You can lead a redneck to water , but you can't make it drink, Van Jones is still right.
Racist!
Take his finger off the trigger!
I guess the Symbionese Liberation Army's effort doesn't count.
You can lead a liberal to knowledge, but you can't make them think.
The noise made by a leftist/Marxist screaming "racist" is indistinguishable from that of a Nazi screaming "Jew!"
I hope that the right and left both pull on Obama and pull him apart.
I agree with most of the article except for the part about Shirley Sherrod. How can the author state that Obama fired her after caving in to pressure from Fox News when in fact the lady was fired several hours BEFORE Fox News reported the story? No one had ever heard of Shirley Sherrod, who is fairly low on the totem pole, until Breitbart reported the whole incident. It was then picked up by Fox hours later when the damage was already done.
To the author of this article, please fact check next time!
I feel really y bad that this has happened. We've tried to be as fair and open-minded as possible and he keeps sticing his foot in his mouth on race. Mr. President, please drop the topic, you're tearing us apart here.
I dissagree with the statement that Fox News pressured him.
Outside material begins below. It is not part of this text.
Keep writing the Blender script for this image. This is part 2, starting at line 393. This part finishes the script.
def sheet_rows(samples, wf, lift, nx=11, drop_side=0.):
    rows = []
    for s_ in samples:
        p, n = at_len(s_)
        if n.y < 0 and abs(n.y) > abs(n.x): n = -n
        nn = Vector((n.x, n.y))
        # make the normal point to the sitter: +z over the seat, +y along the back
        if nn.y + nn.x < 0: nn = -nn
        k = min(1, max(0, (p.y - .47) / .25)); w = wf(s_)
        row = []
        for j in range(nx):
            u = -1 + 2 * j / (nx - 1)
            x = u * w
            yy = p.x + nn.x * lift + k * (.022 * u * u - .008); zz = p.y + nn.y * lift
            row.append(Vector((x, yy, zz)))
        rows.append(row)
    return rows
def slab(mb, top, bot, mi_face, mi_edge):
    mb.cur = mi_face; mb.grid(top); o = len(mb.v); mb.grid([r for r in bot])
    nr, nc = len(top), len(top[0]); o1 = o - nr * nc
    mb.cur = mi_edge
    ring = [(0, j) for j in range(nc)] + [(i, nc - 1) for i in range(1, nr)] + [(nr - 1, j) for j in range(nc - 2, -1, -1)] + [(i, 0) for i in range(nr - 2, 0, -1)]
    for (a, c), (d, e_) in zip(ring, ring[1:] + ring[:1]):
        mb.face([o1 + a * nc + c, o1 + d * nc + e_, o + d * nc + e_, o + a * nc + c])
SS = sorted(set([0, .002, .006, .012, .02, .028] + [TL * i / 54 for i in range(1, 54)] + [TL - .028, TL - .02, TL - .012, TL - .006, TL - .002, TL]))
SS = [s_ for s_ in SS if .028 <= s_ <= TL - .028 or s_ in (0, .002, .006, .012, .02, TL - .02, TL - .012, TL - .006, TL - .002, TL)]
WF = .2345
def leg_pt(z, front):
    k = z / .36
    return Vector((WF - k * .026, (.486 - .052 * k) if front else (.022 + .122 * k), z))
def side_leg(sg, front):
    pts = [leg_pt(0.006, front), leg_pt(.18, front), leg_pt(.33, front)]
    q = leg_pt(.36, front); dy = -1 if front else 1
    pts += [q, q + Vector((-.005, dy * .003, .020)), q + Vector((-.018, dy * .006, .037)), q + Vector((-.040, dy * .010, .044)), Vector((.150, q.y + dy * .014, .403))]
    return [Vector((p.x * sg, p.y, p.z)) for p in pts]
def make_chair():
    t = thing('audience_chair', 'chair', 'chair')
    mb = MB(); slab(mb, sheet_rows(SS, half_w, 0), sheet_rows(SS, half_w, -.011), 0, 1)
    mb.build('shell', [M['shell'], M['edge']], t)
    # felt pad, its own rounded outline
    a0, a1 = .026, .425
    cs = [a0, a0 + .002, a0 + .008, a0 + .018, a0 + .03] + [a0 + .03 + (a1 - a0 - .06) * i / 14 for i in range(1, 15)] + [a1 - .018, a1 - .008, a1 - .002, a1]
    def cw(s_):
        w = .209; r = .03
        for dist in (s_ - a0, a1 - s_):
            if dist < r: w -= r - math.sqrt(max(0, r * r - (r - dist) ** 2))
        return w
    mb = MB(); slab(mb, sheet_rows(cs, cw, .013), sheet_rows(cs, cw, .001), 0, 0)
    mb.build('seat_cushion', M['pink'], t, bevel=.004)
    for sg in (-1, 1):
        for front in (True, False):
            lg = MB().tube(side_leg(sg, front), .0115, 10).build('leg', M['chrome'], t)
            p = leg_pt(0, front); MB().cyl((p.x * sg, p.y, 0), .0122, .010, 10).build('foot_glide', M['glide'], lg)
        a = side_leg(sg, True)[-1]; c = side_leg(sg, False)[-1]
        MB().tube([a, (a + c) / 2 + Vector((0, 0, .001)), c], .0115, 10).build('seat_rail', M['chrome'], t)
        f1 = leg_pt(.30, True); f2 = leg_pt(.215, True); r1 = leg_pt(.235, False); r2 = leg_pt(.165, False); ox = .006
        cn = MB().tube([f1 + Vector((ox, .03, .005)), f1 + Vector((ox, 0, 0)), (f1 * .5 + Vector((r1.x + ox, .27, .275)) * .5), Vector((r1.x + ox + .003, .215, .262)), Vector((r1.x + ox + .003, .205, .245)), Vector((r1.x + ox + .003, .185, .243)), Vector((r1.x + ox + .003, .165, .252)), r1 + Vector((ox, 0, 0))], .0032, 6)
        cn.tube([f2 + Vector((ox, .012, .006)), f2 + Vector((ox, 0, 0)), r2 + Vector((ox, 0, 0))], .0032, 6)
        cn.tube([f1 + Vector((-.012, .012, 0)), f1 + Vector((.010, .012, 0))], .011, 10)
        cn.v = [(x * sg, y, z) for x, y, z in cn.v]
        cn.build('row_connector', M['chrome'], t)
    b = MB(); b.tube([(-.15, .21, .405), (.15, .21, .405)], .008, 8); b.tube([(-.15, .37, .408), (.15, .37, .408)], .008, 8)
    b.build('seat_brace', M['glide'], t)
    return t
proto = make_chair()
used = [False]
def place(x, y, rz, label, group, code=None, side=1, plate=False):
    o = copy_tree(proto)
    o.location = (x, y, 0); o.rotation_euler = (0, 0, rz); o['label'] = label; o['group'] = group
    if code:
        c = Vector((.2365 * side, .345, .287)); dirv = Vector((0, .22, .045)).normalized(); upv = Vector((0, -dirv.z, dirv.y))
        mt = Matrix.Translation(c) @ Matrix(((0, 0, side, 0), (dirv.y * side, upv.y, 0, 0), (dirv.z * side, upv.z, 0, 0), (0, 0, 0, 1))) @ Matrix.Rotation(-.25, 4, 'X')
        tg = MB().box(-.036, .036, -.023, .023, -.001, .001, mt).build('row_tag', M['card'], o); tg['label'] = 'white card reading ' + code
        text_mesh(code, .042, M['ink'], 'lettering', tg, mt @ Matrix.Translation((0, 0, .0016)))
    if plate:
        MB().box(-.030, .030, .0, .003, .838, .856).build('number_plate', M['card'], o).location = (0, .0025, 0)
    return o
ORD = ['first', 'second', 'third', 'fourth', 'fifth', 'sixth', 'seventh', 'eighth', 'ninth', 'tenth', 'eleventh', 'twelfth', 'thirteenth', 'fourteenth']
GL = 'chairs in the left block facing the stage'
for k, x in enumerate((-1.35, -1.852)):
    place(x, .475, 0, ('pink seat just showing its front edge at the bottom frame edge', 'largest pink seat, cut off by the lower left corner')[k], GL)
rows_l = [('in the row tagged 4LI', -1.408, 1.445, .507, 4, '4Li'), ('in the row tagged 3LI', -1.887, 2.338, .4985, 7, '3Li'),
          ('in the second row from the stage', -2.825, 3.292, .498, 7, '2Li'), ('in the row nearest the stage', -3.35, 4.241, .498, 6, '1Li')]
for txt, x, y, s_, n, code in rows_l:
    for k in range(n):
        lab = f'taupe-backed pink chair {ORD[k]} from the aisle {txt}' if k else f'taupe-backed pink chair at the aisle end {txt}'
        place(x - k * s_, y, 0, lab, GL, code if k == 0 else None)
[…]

He is the President
We don't want racism on the looose the way it was after the Civil War when the Jim Crow Laws were enacted. We also don't want a repeat of the revisionists efforts to erase all the brilliant and brave black patriotw who fought alongside of their white counterparts either. Such bold daring men as Peter Salem, James Armistead who later changed his name to James Lafayette. These brave men fought for our country too. It's wrong to try to erase them from our history. Thank God Texas has fought to get them and many more back into the textbooks. What would have happened if Jonas Clark and his church had not responded to the call to battle? I don't think things would have gone well at all. The Late 18th century and early 19th century were the real time of the Civil Rights Movement. Martin Luther King was a part of the modern Civil Rights movement.